In this work, the integration of novel and avant-garde polymer, silicon and composite materials microstructuring technologies is used for the fabrication of microstructures and microsystems suitable for a wide range of applications, ranging from the fields of Microfluidics and Biosensing, to Micro Electromechanical Systems (MEMS), to Microtagging, and Sensing.
In particular, the design, fabrication, characterization, and preliminary testing of an SU-8 on-glass microfluidic platform for multi-analyte optical detection is reported. SU-8 is a photosensitive polymer that has recently gained prominence for its easy processing by standard photolithography, allowing for the fabrication of high-aspect-ratio structures with nearly vertical sidewall. Upon definition and optimization of a proper structuring protocol with resolution of ~5μm, on both silicon and glass, the designed microfluidic platform was successfully fabricated and tested.
Silicon is the most used substrate for MEMS fabrication by standard photolithographic techniques. In this work, the design, simulation and fabrication of a high-aspect-ratio all-silicon in-plane optical accelerometer by silicon Electrochemical Micromachining (ECM) technology is reported.
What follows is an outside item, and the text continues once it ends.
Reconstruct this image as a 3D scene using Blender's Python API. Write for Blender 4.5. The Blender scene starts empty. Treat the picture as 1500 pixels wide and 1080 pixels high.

Electrochemical Micromachining (ECM) is a novel wet etching technology based on the controlled electrochemical dissolution of silicon in Hydrofluoric Acid (HF)-based aqueous solutions allowing for high-aspect-ratio and for high-complexity microsystem fabrication in any lab at low cost.
In the reference frame of silicon microstructuring technologies, moreover, the fabrication by back-side illumination electrochemical etching (BIEE) at high anodic voltage of ordered macropore arrays featuring spatial periods of 2 μm and submicrometric size is successfully achieved and reported. This result could represent the first step toward low-doped n-type silicon nanofabrication at low HF concentration by BIEE.
Integrating both silicon and polymer microstructuring technologies, a high-yield (> 95%) top-down parallel and facile polymer structuring technique for the fabrication of two-dimensional (2D) arrays of micrometric-sized (down to ~3μm2) polymeric freestanding membranes integrated into microstructured silicon is demonstrated by drop-casting technology. The technique versatility is proved by reporting the successful fabrication of 2D membrane arrays arranged in either regular or non-regular patterns, using both conjugated and non-conjugated polymers, and their application for Microtagging is detailed. Conjugated polymers have been widely investigated over the last decades for their unique optical and semiconducting properties, although their use for hybrid polymer/silicon microstructured platforms has been somehow overlooked.
Finally, the design, fabrication, characterization, and preliminary testing of luminescent porous silicon-polydimethylsiloxane (PDMS) composite micropillar arrays for oxygen sensing applications is reported in the last section. Luminescent porous silicon is shown to quench upon exposure to molecular oxygen, though suffering from permanent loss of sensing capabilities and drift in the baseline due to photo-oxidation. The concept of this work relies upon the use of a composite material embedding luminescent porous silicon in a PDMS matrix in order to exploit quenching of porous silicon luminescence for oxygen sensing, PDMS as both a baseline-drift-stabilizer and an oxygen-permeable substrate, and micropillar array structure for the high surface area and the sensitivity-enhancing waveguide effect.